BT/ EE MVNO partnership opens up new quad-play possibilities

The news that BT, the UK’s fixed line and broadband communications titan, is moving back into mobile through an MVNO partnership with the T-Mobile Orange joint venture EE, should allow BT to finally offer the so-called “quad-play” a communications package Holy Grail comprising fixed telephony, broadband, TV and mobile services, all in one.

And why EE rather than O2 or Vodafone? Essentially, the faster the mobile network the better.
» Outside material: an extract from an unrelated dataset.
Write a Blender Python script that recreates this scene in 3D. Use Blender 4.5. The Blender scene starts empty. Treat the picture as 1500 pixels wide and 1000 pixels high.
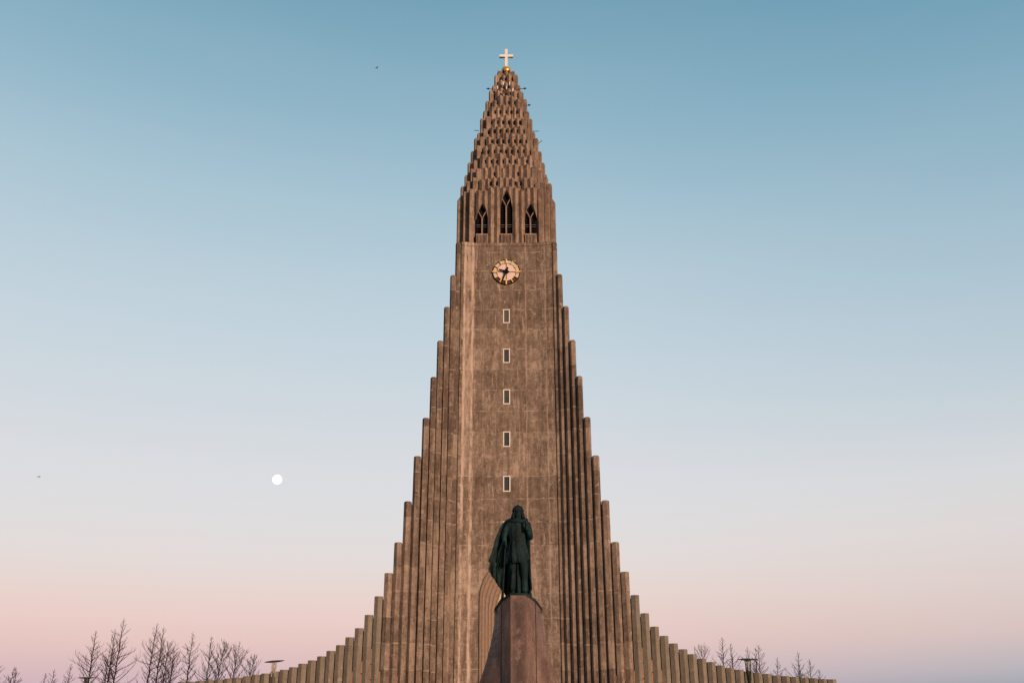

Only with 4G can TV be streamed to mobile devices without delay and loss of quality, and EE has been pretty to quick to roll out 4G services in the UK.

Streamed mobile video will be the next evolution of mobile broadband, which has come a long way since BT was last involved in offering mobile services some ten years ago (through the O2 network it then owned).

Even though the 3G auctions promised services such as mobile video calling and sports updates on the mobile device ten years ago, it was not until Apple and Google created proper mobile user-interfaces for the handset (around 2007) that mobile users have actually been able to really view mobile video content (until now largely downloaded, rather than streamed).

With 4G, most things that you get on a PC or TV are now possible on a smartphone. The interesting thing now is, what are people interested in, what sells, and how do you monetise it?

Though the availability of WiFi on handsets means that the mobile network can often be avoided altogether, this is only the case where WiFi it is available. BT’s MVNO partnership should allow the operator to extend its coverage for TV services offered under the BT Sport channel, while also offering mobile services. Sounds like a strategy to me, and better than a previous strategy to offer converged fixed/mobile services: BT Fusion. Anybody remember that?